The D-Handle Pair starts at $120 for the Fixed version. The Rotating version costs more. If you are buying these primarily for flies and pressing movements where the grip does not need to rotate through a large arc, the Fixed version is the better value. If you plan to use them across curls, lateral raises, and other movements with significant wrist rotation, the Rotating version is worth the upcharge. The closest cross-shop here is the REP Fitness Pro D-Handles, which are a solid steel frame design but lack the offset clearance. Multiple owners, myself included, have found that the REP version’s bracket digs into the back of your hand during flies and pressing movements. The Force 6 offset solves that problem completely.
The Viper at $225 faces the least competition of the three. Nothing I have used at this price brings together adjustable width, Heim joints, and landmine-quality hardware with this level of execution. Compared to the Track Handle, the Porter Physed line, and the premium Kleva Built and REP Fitness accessories, these belong in the same conversation. They are not cheaper, but they are not trying to be.
Two things worth knowing before you buy. Force 6 offers a 30-day return policy on all products. And availability can be inconsistent. The ISO Handle and the Viper have both been sold out at various points, and restocks are not always predictable. If you see what you want in stock, do not assume it will be there next week.
Who Is This For?
These are for the home gym owner who has moved past the “does this work” phase and is now in the “do I want to own this for 20 years” phase.
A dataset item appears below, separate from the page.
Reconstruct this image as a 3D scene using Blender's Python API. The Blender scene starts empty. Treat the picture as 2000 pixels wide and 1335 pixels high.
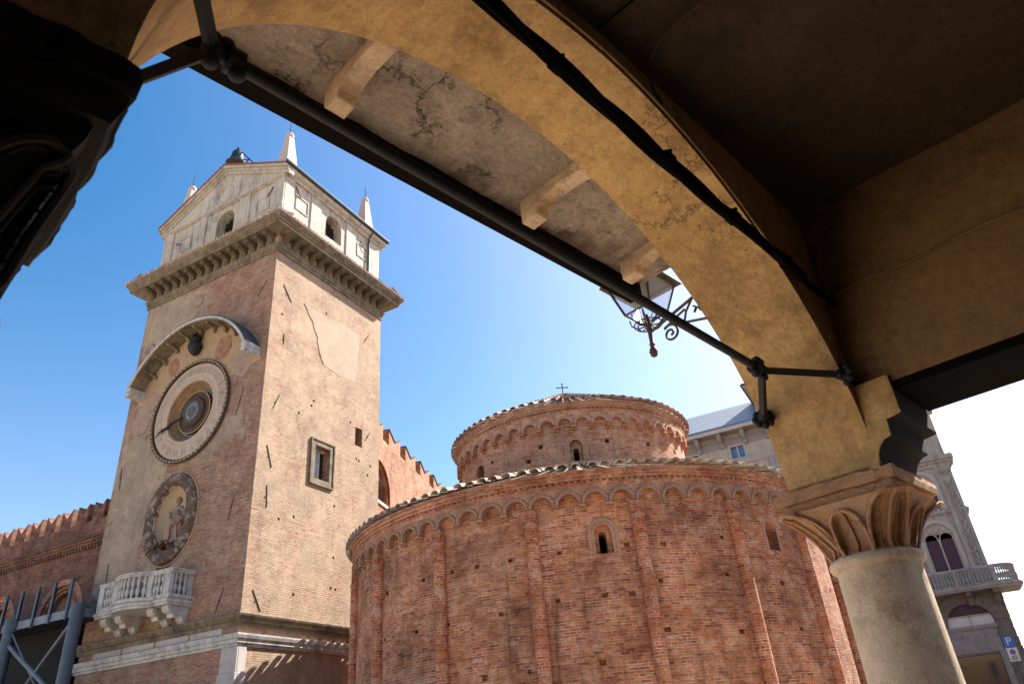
import bpy, bmesh, math, random
from math import sin, cos, pi, radians, sqrt, atan2, tan
from mathutils import Vector, Matrix, noise as mnoise
random.seed(7)
scene = bpy.context.scene
col = bpy.data.collections.new("place"); scene.collection.children.link(col)

# ------------------------------------------------------------------ camera, sky, sun, exposure
YAW, PITCH, ROLL = radians(26.542), radians(29.452), radians(-5.115)
cam = bpy.data.cameras.new("camera"); co = bpy.data.objects.new("camera", cam); col.objects.link(co)
fw = Vector((cos(PITCH)*cos(YAW), cos(PITCH)*sin(YAW), sin(PITCH)))
rt = fw.cross(Vector((0, 0, 1))).normalized(); up = rt.cross(fw)
r2 = rt*cos(ROLL)+up*sin(ROLL); u2 = -rt*sin(ROLL)+up*cos(ROLL)
mw = Matrix((r2, u2, -fw)).transposed().to_4x4(); mw.translation = (0, 0, 1.6)
co.matrix_world = mw
cam.sensor_width = 36; cam.lens = 36*1410.2/2000; cam.clip_end = 3000; cam.clip_start = 0.05
scene.camera = co
cam.dof.use_dof = True; cam.dof.focus_distance = 24; cam.dof.aperture_fstop = 5.6

SUN_AZ, SUN_EL = radians(-28), radians(43)
sunv = Vector((cos(SUN_EL)*cos(SUN_AZ), cos(SUN_EL)*sin(SUN_AZ), sin(SUN_EL)))
world = bpy.data.worlds.new("World"); scene.world = world; world.use_nodes = True
wt = world.node_tree; bg = wt.nodes["Background"]
sky = wt.nodes.new("ShaderNodeTexSky"); sky.sky_type = 'NISHITA'; sky.sun_disc = False
sky.sun_elevation = SUN_EL; sky.sun_rotation = pi/2-SUN_AZ
sky.air_density = 1.0; sky.dust_density = 1.6; sky.ozone_density = 3.0
hsv = wt.nodes.new("ShaderNodeHueSaturation"); hsv.inputs["Saturation"].default_value = 1.72; hsv.inputs["Hue"].default_value = .490
wt.links.new(sky.outputs[0], hsv.inputs["Color"])
wtc = wt.nodes.new("ShaderNodeTexCoord"); wd = wt.nodes.new("ShaderNodeVectorMath"); wd.operation = 'DOT_PRODUCT'
wt.links.new(wtc.outputs["Generated"], wd.inputs[0]); wd.inputs[1].default_value = sunv
wm_ = wt.nodes.new("ShaderNodeMath"); wm_.operation = 'MAXIMUM'; wt.links.new(wd.outputs["Value"], wm_.inputs[0]); wm_.inputs[1].default_value = 0
wp = wt.nodes.new("ShaderNodeMath"); wp.operation = 'POWER'; wt.links.new(wm_.outputs[0], wp.inputs[0]); wp.inputs[1].default_value = 3.4
wx = wt.nodes.new("ShaderNodeMix"); wx.data_type = 'RGBA'; wx.blend_type = 'ADD'; wx.inputs[0].default_value = 1       # bright haze round the sun
wc = wt.nodes.new("ShaderNodeMix"); wc.data_type = 'RGBA'; wt.links.new(wp.outputs[0], wc.inputs[0]); wc.inputs[6].default_value = (0, 0, 0, 1); wc.inputs[7].default_value = (3.6, 2.5, 2.0, 1)
wt.links.new(hsv.outputs[0], wx.inputs[6]); wt.links.new(wc.outputs[2], wx.inputs[7])
wsep = wt.nodes.new("ShaderNodeSeparateXYZ"); wt.links.new(wtc.outputs["Generated"], wsep.inputs[0])
w1 = wt.nodes.new("ShaderNodeMath"); w1.operation = 'SUBTRACT'; w1.use_clamp = True; w1.inputs[0].default_value = 1; wt.links.new(wsep.outputs[2], w1.inputs[1])
w2 = wt.nodes.new("ShaderNodeMath"); w2.operation = 'POWER'; wt.links.new(w1.outputs[0], w2.inputs[0]); w2.inputs[1].default_value = 3.2
wh = wt.nodes.new("ShaderNodeMix"); wh.data_type = 'RGBA'; wt.links.new(w2.outputs[0], wh.inputs[0]); wh.inputs[6].default_value = (0, 0, 0, 1); wh.inputs[7].default_value = (4.6, 3.0, 2.0, 1)
wy = wt.nodes.new("ShaderNodeMix"); wy.data_type = 'RGBA'; wy.blend_type = 'ADD'; wy.inputs[0].default_value = 1       # pale haze towards the horizon
wt.links.new(wx.outputs[2], wy.inputs[6]); wt.links.new(wh.outputs[2], wy.inputs[7])
wt.links.new(wy.outputs[2], bg.inputs[0]); bg.inputs[1].default_value = 0.078
sl = bpy.data.lights.new("sun", 'SUN'); sl.energy = 4.95; sl.angle = radians(0.5); sl.color = (1.0, 0.93, 0.82)
so = bpy.data.objects.new("sun", sl); col.objects.link(so)
so.rotation_euler = sunv.to_track_quat('Z', 'Y').to_euler(); so.location = sunv*60
scene.view_settings.view_transform = 'Standard'; scene.view_settings.look = 'None'
scene.view_settings.exposure = 1.52; scene.view_settings.gamma = 1.0
try:
    scene.cycles.use_denoising = True
    scene.cycles.max_bounces = 8; scene.cycles.diffuse_bounces = 5
    scene.cycles.caustics_reflective = False; scene.cycles.caustics_refractive = False
except Exception: pass

# ------------------------------------------------------------------ mesh helpers
class MB:
    def __init__(s): s.v = []; s.f = []
    def add(s, vs, fs, mat=None):
        n = len(s.v)
        if mat is not None: vs = [mat @ Vector(p) for p in vs]
        s.v += [tuple(p) for p in vs]; s.f += [tuple(i+n for i in f) for f in fs]; return s
    def merge(s, o, mat=None): return s.add(o.v, o.f, mat)
    def box(s, x0, x1, y0, y1, z0, z1, mat=None):
        v = [(x, y, z) for z in (z0, z1) for y in (y0, y1) for x in (x0, x1)]
        return s.add(v, [(0,2,3,1),(4,5,7,6),(0,1,5,4),(2,6,7,3),(0,4,6,2),(1,3,7,5)], mat)
    def prism(s, poly, axis, a, b, mat=None):          # poly in the two other axes (cyclic order x>yz, y>xz, z>xy)
        n = len(poly); P = {'x': lambda p, c: (c, p[0], p[1]), 'y': lambda p, c: (p[0], c, p[1]), 'z': lambda p, c: (p[0], p[1], c)}[axis]
        v = [P(p, a) for p in poly]+[P(p, b) for p in poly]
        f = [tuple(range(n)), tuple(range(2*n-1, n-1, -1))]+[(i, i+n, (i+1) % n+n, (i+1) % n) for i in range(n)]
        return s.add(v, f, mat)
    def tube(s, pts, r, n=8, closed=False, mat=None):
        pts = [Vector(p) for p in pts]; m = len(pts); rr = r if isinstance(r, (list, tuple)) else [r]*m
        v = []; prev = None
        for i, p in enumerate(pts):
            a = pts[(i-1) % m] if (closed or i > 0) else p; b = pts[(i+1) % m] if (closed or i < m-1) else p
            t = (b-a).normalized() if (b-a).length > 1e-9 else Vector((0, 0, 1))
            if prev is None:
                prev = t.cross(Vector((0, 0, 1)) if abs(t.z) < .9 else Vector((1, 0, 0))).normalized()
            nrm = (prev-t*prev.dot(t)); nrm = nrm.normalized() if nrm.length > 1e-6 else t.orthogonal().normalized()
            prev = nrm; bn = t.cross(nrm)
            for k in range(n):
                an = 2*pi*k/n; v.append(p+nrm*rr[i]*cos(an)+bn*rr[i]*sin(an))
        f = []
        for i in range(m if closed else m-1):
            j = (i+1) % m
            for k in range(n): f.append((i*n+k, i*n+(k+1) % n, j*n+(k+1) % n, j*n+k))
        if not closed: f += [tuple(range(n-1, -1, -1)), tuple((m-1)*n+k for k in range(n))]
        return s.add(v, f, mat)
    def lathe(s, prof, n=24, c=(0, 0, 0), a0=0, a1=2*pi, mat=None, cap=True):
        full = abs(a1-a0-2*pi) < 1e-6; m = n if full else n+1; k = len(prof); v = []
        for i in range(m):
            a = a0+(a1-a0)*i/n
            for r, z in prof: v.append((c[0]+r*cos(a), c[1]+r*sin(a), c[2]+z))
        f = []
        for i in range(n):
            j = (i+1) % m
            for q in range(k-1): f.append((i*k+q, j*k+q, j*k+q+1, i*k+q+1))
        if cap and full:
            if prof[0][0] > 1e-6: f.append(tuple(i*k for i in range(m-1, -1, -1)))
            if prof[-1][0] > 1e-6: f.append(tuple(i*k+k-1 for i in range(m)))
        return s.add(v, f, mat)
    def ball(s, c, r, n=10, sc=(1, 1, 1), mat=None):
        pr = [(max(1e-5, r*sin(pi*i/n)), -r*cos(pi*i/n)) for i in range(n+1)]
        M = Matrix.Translation(c) @ Matrix.Diagonal((*sc, 1))
        return s.lathe(pr, n*2, mat=(mat @ M) if mat is not None else M, cap=False)
    def mould(s, rect, prof, closed=True):               # moulding round a rectangle: prof [(out, z)]
        x0, x1, y0, y1 = rect; k = len(prof); v = []
        for sx, sy, x, y in ((-1,-1,x0,y0),(1,-1,x1,y0),(1,1,x1,y1),(-1,1,x0,y1)):
            for o, z in prof: v.append((x+sx*o, y+sy*o, z))
        f = []
        for i in range(4):
            j = (i+1) % 4
            for q in range(k if closed else k-1):
                f.append((i*k+q, j*k+q, j*k+(q+1) % k, i*k+(q+1) % k))
        return s.add(v, f)
    def grid(s, fn, nu, nv):
        v = [fn(i/nu, j/nv) for i in range(nu+1) for j in range(nv+1)]
        f = [(i*(nv+1)+j, (i+1)*(nv+1)+j, (i+1)*(nv+1)+j+1, i*(nv+1)+j+1) for i in range(nu) for j in range(nv)]
        return s.add(v, f)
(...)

Not starter products. Not for someone still figuring out whether they train on cables regularly or whether a landmine station makes sense for their setup. These are for the person who already knows what they are doing, already has opinions about grip diameter and knurling, and wants hardware that reflects where they are at.
With that said, if you are building a serious setup from scratch and want to buy once and never revisit the decision, these are worth knowing about from the start. The three items cover different territory without overlapping, and buying all three leaves no redundancy in the set.
Final Verdict
Force 6 Fitness makes three products that share a single design philosophy and execute it consistently across all three. The finish, the hardware choices, the carabiner matching, the overall feel, it is cohesive in a way that tells you there is a clear point of view behind the line.
The ISO Handle is excellent. Whether the premium over 3D-printed alternatives makes sense depends on how much the material and the origin matter to you personally. If they matter, the price makes sense. If they do not, look at 3D Fabrication.
The D-Handle Pair is the right answer to a specific problem. If cable flies have been cutting your range of motion short, these solve it cleanly. If that has not been your experience, you can probably pass. If you do buy, get the Rotating version unless you are certain you will only use them for flies and presses.
The Viper Lat Bar is the standout of the three. It makes landmine rows feel better than anything I have used for that movement, and the adjustable width plus Heim joints are functional improvements, not just premium touches. The cable use limitation with lighter working weights is real and worth knowing going in, but it does not change what this attachment does when you are actually moving weight. It is a buy once and be done with it kind of purchase, which at $225 is exactly what it should be.